“We saw his star in the east and have come to worship him.? So said the Magi according to Matthew (2:2). Herod, a filthy deceitful tyrant, wants to know where Jesus is born so he, too, can worship the newborn king. Then we read that “On coming to the house, [the Magi] saw the child with his mother Mary, and they bowed down and worshiped him” (2:11). A significant word for Christmas is “worship.”
And it’s not the easiest time of the year to worship.

We travel to places to be with family and friends; we scurry about shopping and tending to the festivities of Christmas; we cook and bake and clean up pans and make room in refrigerators and freezers; we take our kids here and there; the kids are not in school and they don’t have as structured of a life so they make extra demands on us just when we need more time to get too many things done. Goodness, we know how hard it is to find peace and quiet.
But the Magi point the way. They had traveled and they had scurried about finding where Jesus would be born. There weren’t tourist maps that had an “X” over the spot where Jesus was (to be) born. They had to go from one corner to the next asking and watching that star.

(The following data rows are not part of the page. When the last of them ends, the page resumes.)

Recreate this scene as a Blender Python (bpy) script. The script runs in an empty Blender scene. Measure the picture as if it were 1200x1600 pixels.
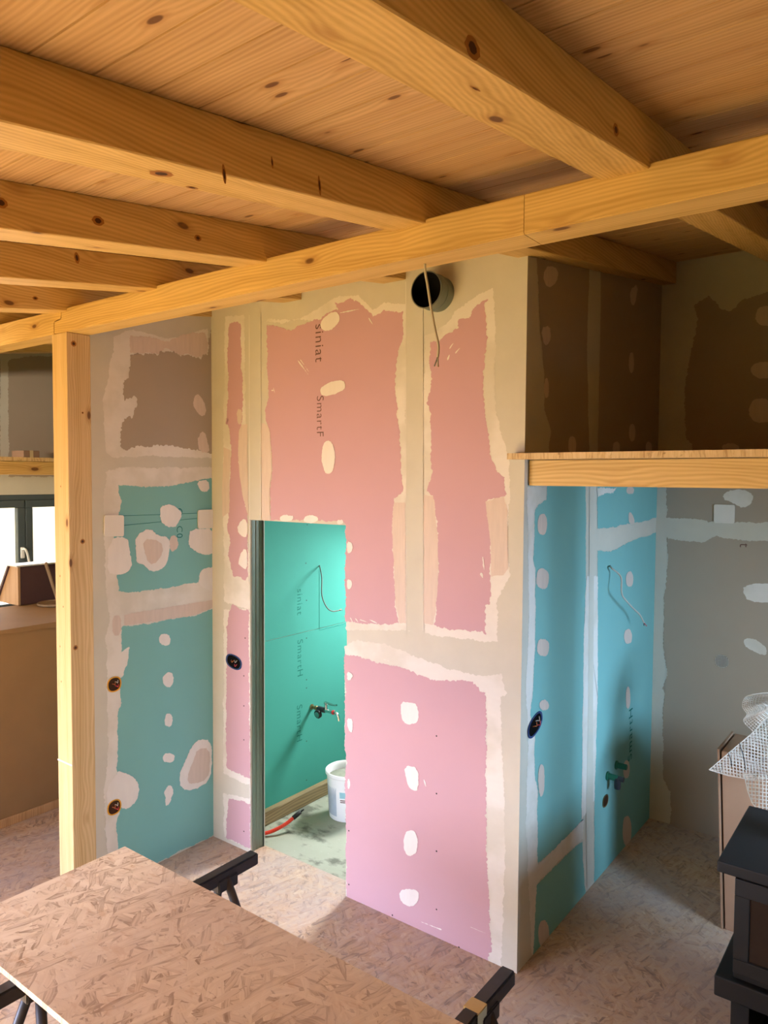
import bpy, bmesh, math, random
from mathutils import Vector, Matrix, noise
PI = math.pi
S = bpy.context.scene
C = S.collection

# ------------------------------------------------------------------ camera, world, light, exposure
FPX = 1144.76                                   # focal length in pixels of the 1200 x 1600 frame
CR, CU, CF = (Vector(v).normalized() for v in ((0.799197, 0.601035, 0.006478), (-0.033304, 0.033517, 0.998883), (-0.600146, 0.79852, -0.046803)))
CP = Vector((0, 0, 2.3))
cam_d = bpy.data.cameras.new('camera'); cam = bpy.data.objects.new('camera', cam_d); C.objects.link(cam)
cam_d.sensor_fit = 'HORIZONTAL'; cam_d.sensor_width = 36; cam_d.lens = 36*FPX/1200; cam_d.clip_start = .02
m = Matrix((CR, CU, -CF)).transposed().to_4x4(); m.translation = CP; cam.matrix_world = m
S.camera = cam
S.view_settings.view_transform = 'Standard'; S.view_settings.look = 'None'; S.view_settings.gamma = 1
S.view_settings.exposure = 0.12; S.view_settings.use_curve_mapping = False

def lin(h):
    c = [((v/255) if not isinstance(h, str) else v) for v in h] if not isinstance(h, str) else [int(h[i:i+2], 16)/255 for i in (0, 2, 4)]
    return tuple(v/12.92 if v <= .04045 else ((v+.055)/1.055)**2.4 for v in c)

w = bpy.data.worlds.new('sky'); S.world = w; w.use_nodes = True
bg = w.node_tree.nodes['Background']; bg.inputs[0].default_value = (.86, .93, 1, 1); bg.inputs[1].default_value = 3.5

def area(name, loc, target, sx, sy, power, col, spread=180):
    d = bpy.data.lights.new(name, 'AREA'); d.shape = 'RECTANGLE'; d.size = sx; d.size_y = sy
    d.energy = power; d.color = col; d.spread = math.radians(spread)
    o = bpy.data.objects.new(name, d); C.objects.link(o); o.location = loc
    o.rotation_euler = (Vector(target)-Vector(loc)).to_track_quat('-Z', 'Y').to_euler()
    return o
# glazed doors and windows of the room behind and beside the photographer, plus an added loft fill
area('daylight_rear', (-4.2, -1.70, 1.35), (-2.4, 2.8, -.15), 2.4, 1.3, 62, (.60, .69, 1.0), 72)
area('daylight_right', (1.30, 3.1, 1.5), (-1.48, 3.9, .95), .7, .6, 26, (.46, .70, 1.0), 85)
area('daylight_bathroom', (-2.86, 4.95, 1.85), (-2.80, 2.5, .1), .50, .55, 58, (.97, .97, 1.0), 120)
area('loft_fill', (-4.6, -1.7, 2.50), (-6.5, 3.4, 2.9), .5, .25, 26, (1.0, .88, .72), 60)  # fill lamp added to brighten the left loft; no known window here
area('daylight_left', (-6.42, 3.2, 1.6), (-4, 2.6, 1.0), 1.6, 1.0, 20, (.92, .93, 1.0), 170)
sd = bpy.data.lights.new('sun', 'SUN'); sd.energy = 80; sd.angle = math.radians(1); sd.color = (1, .82, .38)
sun = bpy.data.objects.new('sun', sd); C.objects.link(sun)          # falls through the rear glazed door on to the floor behind the photographer
sun.rotation_euler = Vector((.25, 1.05, -1)).to_track_quat('-Z', 'Y').to_euler()

# ------------------------------------------------------------------ helpers
def at_y(px, py, Y):                            # point of the plane y = Y seen at a photo coordinate
    d = CF + CR*((px-600)/FPX) + CU*((800-py)/FPX); return CP + d*(Y/d.y)
def at_x(px, py, X):
    d = CF + CR*((px-600)/FPX) + CU*((800-py)/FPX); return CP + d*(X/d.x)

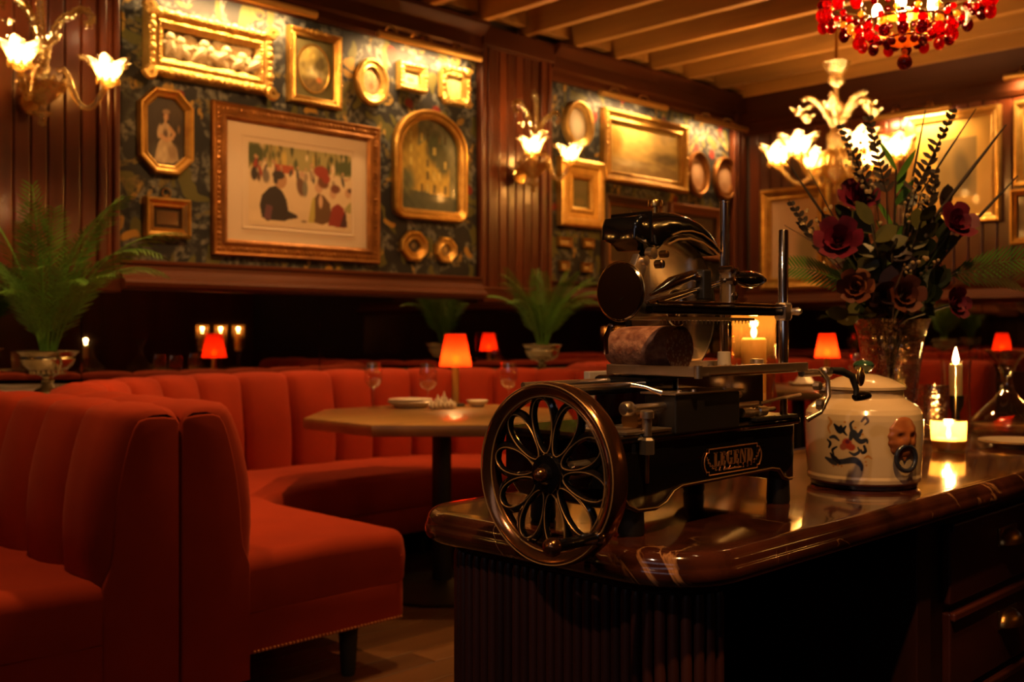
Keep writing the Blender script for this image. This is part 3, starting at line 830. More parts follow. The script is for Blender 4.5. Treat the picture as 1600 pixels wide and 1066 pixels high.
# flywheel
WYc, WXc, WZc, WR = 1.150, -1.068, .908, .1365
wh = sp(MB().lathe([(.117,-.008),(.121,-.014),(.130,-.017),(.1355,-.012),(WR,-.003),(WR,.006),(.1345,.014),(.128,.016),(.120,.012),(.116,.004),(.117,-.008)],
        (WXc, WYc, WZc), 72, 'y', cap=False), 'flywheel', 'bronze_rim', ang=50) if False else None
M['rim'] = mat('bronzed_rim', (.34,.15,.065), .17, .95)
wh = sp(MB().lathe([(.114,-.006),(.119,-.014),(.129,-.018),(.1350,-.013),(WR,-.003),(WR,.008),(.1345,.016),(.128,.018),(.119,.013),(.114,.004),(.114,-.006)],
        (WXc, WYc, WZc), 96, 'y', cap=False), 'flywheel', 'rim', ang=50)
for rr, yy in ((.1155, -.0125), (.1335, -.0165)):
    sp(MB().tube([(WXc+rr*math.cos(2*PI*k/72), WYc+yy, WZc+rr*math.sin(2*PI*k/72)) for k in range(72)], .0012, 5, closed=True), 'rim_line', 'pin', wh)
sp(MB().lathe([(.001,-.02),(.012,-.019),(.016,-.014),(.028,-.012),(.031,-.006),(.031,.008),(.024,.012),(.001,.013)], (WXc, WYc, WZc), 32, 'y'), 'wheel_hub', 'black', wh)
sp(MB().lathe([(.0006,-.034),(.006,-.032),(.0095,-.027),(.0105,-.021),(.0105,-.014)], (WXc, WYc, WZc), 20, 'y'), 'hub_nut', 'rim', wh)
for k in range(10):                         # petal loops
    a = PI/2 + 2*PI*k/10 + .16
    ca, sa = math.cos(a), math.sin(a)
    loop = []; line = []
    for i in range(36):
        t_ = 2*PI*i/36
        rr = .0715 + .0445*math.cos(t_); ww = .0222*math.sin(t_)*(1+.22*math.cos(t_))
        x, z = rr*ca - ww*sa, rr*sa + ww*ca
        loop.append((WXc+x, WYc, WZc+z))
        rr2 = .0715 + .0415*math.cos(t_); ww2 = .0192*math.sin(t_)*(1+.22*math.cos(t_))
        line.append((WXc+rr2*ca-ww2*sa, WYc-.0062, WZc+rr2*sa+ww2*ca))
    pt = sp(MB().tube(loop, .0062, 8, closed=True), 'petal_spoke', 'black', wh)
    sp(MB().tube(line, .0009, 5, closed=True), 'petal_line', 'pin', pt)
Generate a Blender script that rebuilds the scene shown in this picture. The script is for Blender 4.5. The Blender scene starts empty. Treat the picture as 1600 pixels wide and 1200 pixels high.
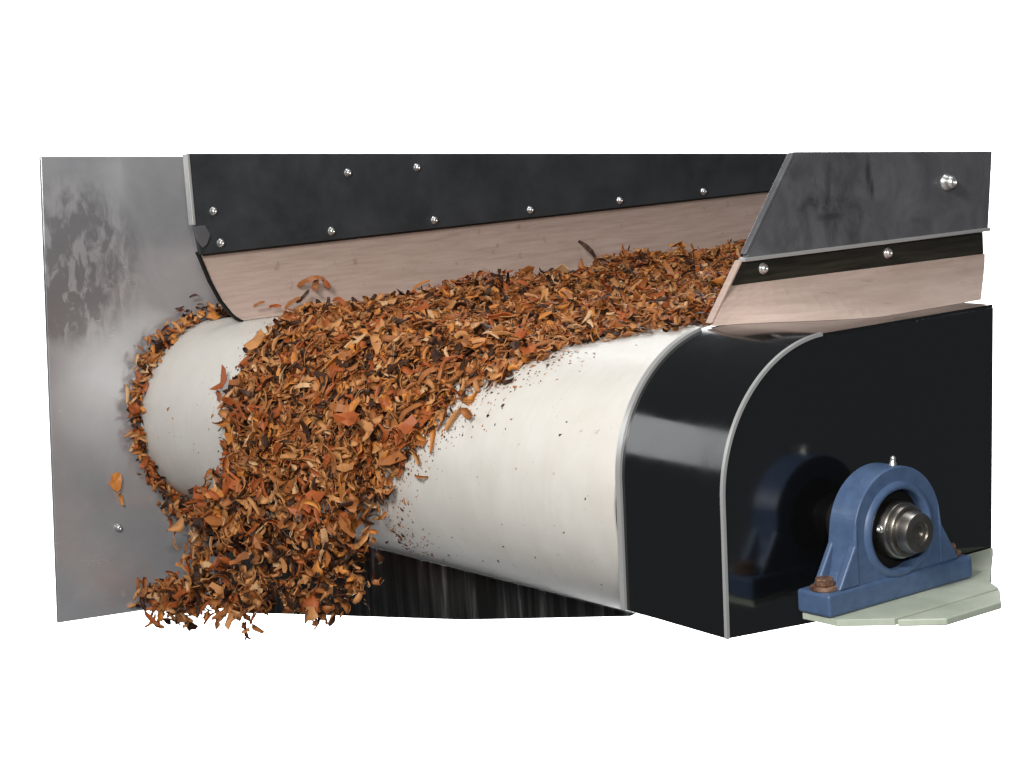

But they got there. And when they go there, they knew what to do.
You might not have a peaceful, quiet, Silent Night kind of Christmas, but you know what to do when the moment comes. Christmas is about God entering into the business of our own lives, into the scurrying about, and being the Incarnate One. As God breaks into History in His Son, so we break into our own History in Worship. We stop and we focus on Jesus Christ and we offer to him the worship he is due. Though a baby, he is God with Us. He is King. He is the hunted king, the one Herod will seek and scurry about trying to find him.
Amidst the swirl and whorl of activity, we pause and we worship.